start Supplied material
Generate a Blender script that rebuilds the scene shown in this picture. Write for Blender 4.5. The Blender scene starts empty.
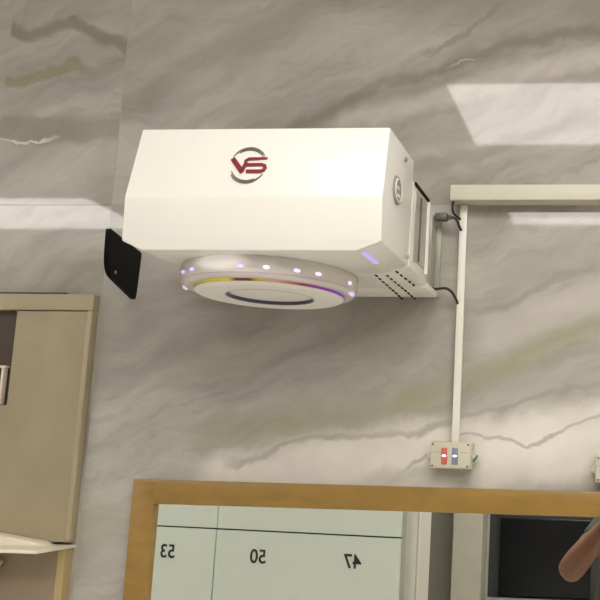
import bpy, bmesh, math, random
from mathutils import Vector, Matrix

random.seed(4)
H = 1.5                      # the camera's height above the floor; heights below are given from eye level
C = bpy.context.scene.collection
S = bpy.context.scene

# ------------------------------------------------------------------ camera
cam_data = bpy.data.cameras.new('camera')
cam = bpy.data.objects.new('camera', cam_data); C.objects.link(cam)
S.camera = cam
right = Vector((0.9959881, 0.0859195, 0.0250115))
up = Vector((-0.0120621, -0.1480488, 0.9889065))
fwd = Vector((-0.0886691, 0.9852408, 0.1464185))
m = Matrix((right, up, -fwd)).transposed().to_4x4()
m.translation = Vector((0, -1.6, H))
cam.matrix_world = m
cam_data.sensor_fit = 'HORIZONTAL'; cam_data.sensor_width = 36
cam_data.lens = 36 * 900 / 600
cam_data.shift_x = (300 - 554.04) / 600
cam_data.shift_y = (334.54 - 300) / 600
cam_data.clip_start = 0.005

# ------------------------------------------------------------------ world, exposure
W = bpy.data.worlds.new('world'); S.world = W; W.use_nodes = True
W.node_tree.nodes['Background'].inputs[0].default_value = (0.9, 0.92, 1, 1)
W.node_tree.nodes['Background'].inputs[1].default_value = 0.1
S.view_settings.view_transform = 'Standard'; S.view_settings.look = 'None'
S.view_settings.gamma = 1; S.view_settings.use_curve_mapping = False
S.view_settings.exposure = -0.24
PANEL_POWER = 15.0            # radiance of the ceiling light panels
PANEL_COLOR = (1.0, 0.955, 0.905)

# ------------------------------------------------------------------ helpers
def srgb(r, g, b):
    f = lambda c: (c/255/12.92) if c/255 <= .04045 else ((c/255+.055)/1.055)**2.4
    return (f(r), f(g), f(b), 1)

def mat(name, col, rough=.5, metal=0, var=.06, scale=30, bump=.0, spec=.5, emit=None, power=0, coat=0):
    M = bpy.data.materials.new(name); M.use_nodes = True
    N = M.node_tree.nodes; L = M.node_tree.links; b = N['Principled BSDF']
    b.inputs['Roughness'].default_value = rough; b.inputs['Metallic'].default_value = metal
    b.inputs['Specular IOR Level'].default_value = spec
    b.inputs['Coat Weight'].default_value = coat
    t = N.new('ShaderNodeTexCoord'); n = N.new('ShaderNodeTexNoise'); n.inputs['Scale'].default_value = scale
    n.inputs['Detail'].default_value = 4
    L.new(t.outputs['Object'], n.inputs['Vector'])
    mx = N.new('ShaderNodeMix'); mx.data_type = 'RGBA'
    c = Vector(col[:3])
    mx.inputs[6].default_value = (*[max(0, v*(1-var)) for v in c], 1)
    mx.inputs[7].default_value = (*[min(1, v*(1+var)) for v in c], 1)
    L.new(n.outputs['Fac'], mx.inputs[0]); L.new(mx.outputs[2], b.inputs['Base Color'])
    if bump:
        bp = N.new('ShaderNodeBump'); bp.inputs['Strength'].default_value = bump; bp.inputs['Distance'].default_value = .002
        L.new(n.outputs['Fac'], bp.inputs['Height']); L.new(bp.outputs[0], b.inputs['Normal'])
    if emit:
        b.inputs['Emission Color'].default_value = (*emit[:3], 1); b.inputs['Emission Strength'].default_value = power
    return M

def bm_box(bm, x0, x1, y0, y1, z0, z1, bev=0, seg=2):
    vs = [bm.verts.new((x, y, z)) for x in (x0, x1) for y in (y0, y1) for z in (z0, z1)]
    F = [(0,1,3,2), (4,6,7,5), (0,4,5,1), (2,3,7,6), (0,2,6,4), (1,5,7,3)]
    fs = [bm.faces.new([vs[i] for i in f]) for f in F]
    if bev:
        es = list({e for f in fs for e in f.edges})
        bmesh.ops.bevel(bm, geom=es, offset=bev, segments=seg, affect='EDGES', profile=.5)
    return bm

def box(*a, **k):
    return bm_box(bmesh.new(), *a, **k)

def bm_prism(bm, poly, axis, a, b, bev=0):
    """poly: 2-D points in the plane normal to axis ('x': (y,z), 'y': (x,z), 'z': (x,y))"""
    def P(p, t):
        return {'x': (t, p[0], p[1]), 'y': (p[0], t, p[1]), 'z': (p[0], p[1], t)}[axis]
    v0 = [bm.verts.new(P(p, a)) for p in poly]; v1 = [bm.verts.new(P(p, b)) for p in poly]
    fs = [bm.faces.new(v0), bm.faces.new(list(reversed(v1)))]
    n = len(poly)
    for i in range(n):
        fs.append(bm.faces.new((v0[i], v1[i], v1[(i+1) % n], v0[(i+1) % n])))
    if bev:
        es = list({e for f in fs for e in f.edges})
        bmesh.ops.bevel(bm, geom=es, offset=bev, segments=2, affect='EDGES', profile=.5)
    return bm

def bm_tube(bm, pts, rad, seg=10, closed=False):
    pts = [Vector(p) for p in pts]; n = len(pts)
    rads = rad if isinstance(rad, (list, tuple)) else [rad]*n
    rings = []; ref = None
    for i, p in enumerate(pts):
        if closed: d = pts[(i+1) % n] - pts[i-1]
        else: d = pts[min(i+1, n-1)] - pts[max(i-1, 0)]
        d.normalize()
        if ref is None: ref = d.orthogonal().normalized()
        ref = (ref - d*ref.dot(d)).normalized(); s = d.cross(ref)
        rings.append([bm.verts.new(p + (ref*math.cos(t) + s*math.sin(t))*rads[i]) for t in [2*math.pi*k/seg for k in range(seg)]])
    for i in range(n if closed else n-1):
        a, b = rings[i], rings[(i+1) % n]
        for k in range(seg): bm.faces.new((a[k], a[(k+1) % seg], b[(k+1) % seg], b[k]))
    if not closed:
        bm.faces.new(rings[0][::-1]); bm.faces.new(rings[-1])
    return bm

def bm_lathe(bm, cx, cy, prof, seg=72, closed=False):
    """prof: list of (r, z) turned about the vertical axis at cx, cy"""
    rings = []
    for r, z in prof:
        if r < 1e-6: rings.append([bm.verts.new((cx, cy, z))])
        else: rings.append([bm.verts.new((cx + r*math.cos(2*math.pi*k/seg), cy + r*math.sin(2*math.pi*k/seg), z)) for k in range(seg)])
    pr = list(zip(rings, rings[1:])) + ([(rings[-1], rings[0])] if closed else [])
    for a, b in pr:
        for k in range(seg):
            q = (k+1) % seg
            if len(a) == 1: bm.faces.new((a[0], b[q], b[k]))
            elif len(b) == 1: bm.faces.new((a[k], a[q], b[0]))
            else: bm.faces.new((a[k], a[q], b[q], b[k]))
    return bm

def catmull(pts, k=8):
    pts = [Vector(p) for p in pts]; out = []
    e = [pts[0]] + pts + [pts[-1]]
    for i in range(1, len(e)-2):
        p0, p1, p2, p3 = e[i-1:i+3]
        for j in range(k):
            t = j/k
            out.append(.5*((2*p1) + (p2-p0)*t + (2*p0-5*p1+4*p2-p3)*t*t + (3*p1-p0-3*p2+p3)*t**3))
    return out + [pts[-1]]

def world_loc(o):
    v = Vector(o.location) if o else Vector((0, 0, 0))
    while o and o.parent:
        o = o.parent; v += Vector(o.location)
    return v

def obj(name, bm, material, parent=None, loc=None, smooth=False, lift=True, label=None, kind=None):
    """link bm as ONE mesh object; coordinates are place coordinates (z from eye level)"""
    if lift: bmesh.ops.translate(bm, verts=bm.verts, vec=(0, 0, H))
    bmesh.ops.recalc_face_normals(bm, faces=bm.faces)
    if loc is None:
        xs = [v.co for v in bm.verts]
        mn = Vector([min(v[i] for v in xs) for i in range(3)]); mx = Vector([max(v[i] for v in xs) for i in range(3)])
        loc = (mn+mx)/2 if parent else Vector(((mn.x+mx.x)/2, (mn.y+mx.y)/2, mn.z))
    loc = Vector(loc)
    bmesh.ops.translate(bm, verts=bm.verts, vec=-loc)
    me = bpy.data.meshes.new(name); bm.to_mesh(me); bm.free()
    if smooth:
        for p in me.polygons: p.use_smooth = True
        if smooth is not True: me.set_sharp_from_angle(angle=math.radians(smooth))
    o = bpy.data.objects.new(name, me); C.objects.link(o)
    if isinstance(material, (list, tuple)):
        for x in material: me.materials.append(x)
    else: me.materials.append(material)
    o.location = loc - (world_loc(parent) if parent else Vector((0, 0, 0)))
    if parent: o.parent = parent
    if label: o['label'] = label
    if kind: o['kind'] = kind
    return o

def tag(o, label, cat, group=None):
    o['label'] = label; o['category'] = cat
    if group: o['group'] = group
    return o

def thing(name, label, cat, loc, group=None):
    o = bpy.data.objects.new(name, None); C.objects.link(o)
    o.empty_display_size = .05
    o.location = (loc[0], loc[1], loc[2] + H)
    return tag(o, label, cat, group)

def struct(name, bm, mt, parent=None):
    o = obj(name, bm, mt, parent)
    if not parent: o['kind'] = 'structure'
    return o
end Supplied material
start Supplied material
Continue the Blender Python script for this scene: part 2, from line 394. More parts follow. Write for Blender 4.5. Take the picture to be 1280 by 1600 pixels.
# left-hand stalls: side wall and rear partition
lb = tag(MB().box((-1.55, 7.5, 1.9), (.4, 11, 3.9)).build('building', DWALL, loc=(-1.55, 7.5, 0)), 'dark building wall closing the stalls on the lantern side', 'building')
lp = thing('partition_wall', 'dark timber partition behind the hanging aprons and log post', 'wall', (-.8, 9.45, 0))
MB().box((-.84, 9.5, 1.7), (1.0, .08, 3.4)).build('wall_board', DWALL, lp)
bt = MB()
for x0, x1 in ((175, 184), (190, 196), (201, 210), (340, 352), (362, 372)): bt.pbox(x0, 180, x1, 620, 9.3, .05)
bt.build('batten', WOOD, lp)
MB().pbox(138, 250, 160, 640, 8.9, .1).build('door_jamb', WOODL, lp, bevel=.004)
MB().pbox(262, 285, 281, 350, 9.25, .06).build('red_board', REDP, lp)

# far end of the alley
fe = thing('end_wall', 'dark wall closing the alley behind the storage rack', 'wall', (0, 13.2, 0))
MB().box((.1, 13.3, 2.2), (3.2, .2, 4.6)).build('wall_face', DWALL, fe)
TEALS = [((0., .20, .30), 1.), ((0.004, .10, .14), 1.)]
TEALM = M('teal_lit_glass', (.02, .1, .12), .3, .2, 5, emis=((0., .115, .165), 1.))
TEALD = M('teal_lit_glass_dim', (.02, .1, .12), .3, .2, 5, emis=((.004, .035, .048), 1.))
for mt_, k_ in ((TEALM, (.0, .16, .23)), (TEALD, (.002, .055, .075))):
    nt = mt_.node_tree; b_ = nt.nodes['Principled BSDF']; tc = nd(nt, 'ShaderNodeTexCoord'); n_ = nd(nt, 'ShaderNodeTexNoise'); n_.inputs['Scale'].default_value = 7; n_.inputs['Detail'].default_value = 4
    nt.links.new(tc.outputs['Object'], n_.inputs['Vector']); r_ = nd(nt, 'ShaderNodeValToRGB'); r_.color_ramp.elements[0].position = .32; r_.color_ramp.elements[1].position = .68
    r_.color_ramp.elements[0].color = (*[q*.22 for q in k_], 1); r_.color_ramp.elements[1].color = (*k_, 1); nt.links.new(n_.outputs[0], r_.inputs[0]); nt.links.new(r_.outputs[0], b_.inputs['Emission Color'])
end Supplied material
start Supplied material
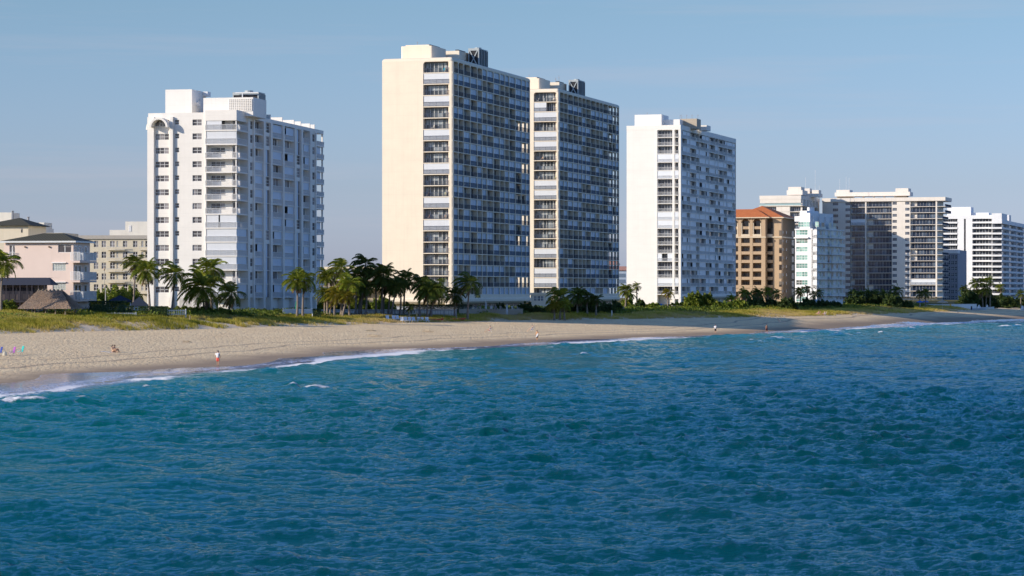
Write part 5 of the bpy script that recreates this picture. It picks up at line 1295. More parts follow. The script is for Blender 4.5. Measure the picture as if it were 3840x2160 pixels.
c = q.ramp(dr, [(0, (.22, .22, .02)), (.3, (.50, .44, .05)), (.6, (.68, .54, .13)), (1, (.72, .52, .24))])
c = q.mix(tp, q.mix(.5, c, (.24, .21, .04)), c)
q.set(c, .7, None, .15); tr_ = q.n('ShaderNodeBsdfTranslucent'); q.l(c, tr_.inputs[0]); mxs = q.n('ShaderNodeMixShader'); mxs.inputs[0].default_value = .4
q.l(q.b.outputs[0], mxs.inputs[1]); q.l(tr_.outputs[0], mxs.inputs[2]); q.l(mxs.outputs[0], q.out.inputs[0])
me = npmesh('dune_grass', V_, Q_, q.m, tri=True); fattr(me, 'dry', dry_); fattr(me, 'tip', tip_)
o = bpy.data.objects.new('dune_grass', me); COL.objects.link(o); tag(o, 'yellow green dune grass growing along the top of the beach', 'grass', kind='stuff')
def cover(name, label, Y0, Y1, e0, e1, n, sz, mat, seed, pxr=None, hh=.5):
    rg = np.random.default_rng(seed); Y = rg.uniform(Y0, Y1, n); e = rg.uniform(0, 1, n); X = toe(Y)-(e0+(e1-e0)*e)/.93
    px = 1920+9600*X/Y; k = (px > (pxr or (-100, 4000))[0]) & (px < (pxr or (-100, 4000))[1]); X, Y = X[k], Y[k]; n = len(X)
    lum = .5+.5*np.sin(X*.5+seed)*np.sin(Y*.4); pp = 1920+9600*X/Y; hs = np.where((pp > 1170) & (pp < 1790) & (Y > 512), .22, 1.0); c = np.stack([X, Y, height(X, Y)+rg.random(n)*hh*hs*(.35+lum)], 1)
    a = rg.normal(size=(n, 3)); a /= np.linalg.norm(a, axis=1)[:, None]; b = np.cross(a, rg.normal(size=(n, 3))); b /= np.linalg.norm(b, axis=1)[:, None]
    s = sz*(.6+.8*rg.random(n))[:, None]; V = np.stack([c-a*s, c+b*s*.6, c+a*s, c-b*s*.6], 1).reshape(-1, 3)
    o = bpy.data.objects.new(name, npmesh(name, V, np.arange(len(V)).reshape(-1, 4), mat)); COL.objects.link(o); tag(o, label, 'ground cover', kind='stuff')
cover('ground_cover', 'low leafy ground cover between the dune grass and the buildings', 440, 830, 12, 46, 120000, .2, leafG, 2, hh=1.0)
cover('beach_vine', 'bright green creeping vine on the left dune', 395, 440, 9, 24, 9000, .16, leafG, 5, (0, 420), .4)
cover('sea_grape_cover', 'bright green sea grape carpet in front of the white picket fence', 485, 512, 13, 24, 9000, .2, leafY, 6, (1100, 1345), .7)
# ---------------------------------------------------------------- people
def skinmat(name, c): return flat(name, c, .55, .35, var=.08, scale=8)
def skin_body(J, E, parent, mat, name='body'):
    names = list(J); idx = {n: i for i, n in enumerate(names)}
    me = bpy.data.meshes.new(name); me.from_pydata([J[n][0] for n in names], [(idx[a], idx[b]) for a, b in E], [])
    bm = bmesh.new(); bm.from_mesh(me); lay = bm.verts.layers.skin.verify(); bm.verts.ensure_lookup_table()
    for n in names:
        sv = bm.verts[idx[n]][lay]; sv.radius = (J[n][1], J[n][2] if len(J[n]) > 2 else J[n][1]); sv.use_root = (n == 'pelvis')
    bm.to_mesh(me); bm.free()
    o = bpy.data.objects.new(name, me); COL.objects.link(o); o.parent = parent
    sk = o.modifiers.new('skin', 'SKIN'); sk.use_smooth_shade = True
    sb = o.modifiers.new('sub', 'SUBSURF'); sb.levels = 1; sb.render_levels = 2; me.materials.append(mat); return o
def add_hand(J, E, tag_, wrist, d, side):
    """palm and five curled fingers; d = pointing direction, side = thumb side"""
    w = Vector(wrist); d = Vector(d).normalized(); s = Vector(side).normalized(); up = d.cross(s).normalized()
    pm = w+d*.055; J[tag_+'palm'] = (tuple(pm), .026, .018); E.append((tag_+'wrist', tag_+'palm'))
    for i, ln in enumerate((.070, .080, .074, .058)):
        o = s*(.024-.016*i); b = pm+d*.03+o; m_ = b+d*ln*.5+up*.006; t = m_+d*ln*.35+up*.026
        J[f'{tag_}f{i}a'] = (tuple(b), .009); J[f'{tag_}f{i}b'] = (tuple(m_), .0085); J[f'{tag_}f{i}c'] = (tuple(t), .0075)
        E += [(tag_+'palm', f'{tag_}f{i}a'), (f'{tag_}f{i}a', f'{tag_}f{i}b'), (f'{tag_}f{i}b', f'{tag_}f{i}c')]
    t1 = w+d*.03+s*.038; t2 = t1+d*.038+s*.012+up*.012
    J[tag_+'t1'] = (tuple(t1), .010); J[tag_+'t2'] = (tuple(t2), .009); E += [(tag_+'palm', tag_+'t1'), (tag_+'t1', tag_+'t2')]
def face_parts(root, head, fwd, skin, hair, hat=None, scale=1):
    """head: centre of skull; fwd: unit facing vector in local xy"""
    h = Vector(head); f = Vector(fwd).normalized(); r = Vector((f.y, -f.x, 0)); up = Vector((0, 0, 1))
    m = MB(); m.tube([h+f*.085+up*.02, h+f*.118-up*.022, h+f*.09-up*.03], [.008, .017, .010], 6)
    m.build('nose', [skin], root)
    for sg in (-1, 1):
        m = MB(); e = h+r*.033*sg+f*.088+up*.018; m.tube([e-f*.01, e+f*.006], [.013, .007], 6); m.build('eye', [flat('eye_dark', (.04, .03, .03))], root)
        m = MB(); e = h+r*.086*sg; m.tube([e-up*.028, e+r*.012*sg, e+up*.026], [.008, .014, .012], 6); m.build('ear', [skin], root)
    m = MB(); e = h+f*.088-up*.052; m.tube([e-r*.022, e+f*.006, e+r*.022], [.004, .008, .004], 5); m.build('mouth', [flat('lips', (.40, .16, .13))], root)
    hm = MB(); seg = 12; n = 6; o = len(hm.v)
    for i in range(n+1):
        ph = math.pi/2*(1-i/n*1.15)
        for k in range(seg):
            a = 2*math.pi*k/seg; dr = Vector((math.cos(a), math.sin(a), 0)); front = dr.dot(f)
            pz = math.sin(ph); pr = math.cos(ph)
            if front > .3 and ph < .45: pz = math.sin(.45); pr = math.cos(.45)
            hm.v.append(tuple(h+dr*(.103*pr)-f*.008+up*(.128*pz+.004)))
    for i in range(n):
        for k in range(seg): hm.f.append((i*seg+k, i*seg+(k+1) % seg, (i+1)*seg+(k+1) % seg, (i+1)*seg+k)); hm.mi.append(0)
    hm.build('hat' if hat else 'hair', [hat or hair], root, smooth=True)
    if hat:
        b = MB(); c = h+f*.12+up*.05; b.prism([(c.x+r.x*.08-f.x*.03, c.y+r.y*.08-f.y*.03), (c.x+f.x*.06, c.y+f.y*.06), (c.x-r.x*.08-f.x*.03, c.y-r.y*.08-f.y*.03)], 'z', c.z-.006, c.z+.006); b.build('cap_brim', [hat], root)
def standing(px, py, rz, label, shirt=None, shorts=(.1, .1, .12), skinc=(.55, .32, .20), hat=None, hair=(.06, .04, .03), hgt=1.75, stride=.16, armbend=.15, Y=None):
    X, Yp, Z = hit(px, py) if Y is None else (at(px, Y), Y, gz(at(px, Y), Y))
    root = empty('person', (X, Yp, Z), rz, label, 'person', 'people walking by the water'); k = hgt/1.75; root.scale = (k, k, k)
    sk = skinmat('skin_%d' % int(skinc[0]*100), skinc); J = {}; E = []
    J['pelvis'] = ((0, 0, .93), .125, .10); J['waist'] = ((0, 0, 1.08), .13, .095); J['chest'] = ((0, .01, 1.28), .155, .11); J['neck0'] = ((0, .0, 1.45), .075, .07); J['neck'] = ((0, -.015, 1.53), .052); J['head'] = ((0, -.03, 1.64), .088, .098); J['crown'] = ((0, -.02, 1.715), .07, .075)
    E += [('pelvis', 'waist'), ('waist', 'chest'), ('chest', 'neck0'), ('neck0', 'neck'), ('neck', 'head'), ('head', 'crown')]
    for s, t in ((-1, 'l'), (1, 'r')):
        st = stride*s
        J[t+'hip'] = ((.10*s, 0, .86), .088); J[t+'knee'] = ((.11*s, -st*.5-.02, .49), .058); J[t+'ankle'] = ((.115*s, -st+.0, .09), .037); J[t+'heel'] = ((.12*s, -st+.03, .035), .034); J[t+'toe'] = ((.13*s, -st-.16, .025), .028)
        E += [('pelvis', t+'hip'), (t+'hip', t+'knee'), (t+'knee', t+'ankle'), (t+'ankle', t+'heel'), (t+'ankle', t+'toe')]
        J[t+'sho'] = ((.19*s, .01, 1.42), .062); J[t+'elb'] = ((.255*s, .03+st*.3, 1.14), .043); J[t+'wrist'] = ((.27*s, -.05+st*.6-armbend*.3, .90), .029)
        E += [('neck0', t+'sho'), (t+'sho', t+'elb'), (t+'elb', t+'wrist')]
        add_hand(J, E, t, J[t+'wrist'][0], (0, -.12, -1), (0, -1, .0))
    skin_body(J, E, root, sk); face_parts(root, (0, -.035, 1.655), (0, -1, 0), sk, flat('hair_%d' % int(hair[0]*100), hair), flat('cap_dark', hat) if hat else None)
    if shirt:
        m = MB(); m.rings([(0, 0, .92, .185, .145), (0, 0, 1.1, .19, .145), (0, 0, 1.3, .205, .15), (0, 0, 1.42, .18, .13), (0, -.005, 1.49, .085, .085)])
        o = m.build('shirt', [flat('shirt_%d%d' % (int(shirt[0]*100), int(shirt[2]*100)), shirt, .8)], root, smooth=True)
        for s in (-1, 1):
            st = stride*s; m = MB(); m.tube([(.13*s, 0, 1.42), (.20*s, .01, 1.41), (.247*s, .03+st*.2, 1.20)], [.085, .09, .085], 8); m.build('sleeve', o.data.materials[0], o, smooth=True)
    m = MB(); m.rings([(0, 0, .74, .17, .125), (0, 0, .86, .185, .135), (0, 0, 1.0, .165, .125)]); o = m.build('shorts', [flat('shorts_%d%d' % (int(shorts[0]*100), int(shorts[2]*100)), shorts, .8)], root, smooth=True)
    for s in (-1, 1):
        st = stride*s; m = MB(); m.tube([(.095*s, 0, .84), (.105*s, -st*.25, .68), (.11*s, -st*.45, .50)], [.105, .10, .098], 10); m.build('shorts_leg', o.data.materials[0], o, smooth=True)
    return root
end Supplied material
▸ Goal
Find every line that holds "More" and copy it.

▸ Task result
Continue the Blender Python script for this scene: part 2, from line 394. More parts follow. Write for Blender 4.5. Take the picture to be 1280 by 1600 pixels.
Write part 5 of the bpy script that recreates this picture. It picks up at line 1295. More parts follow. The script is for Blender 4.5. Measure the picture as if it were 3840x2160 pixels.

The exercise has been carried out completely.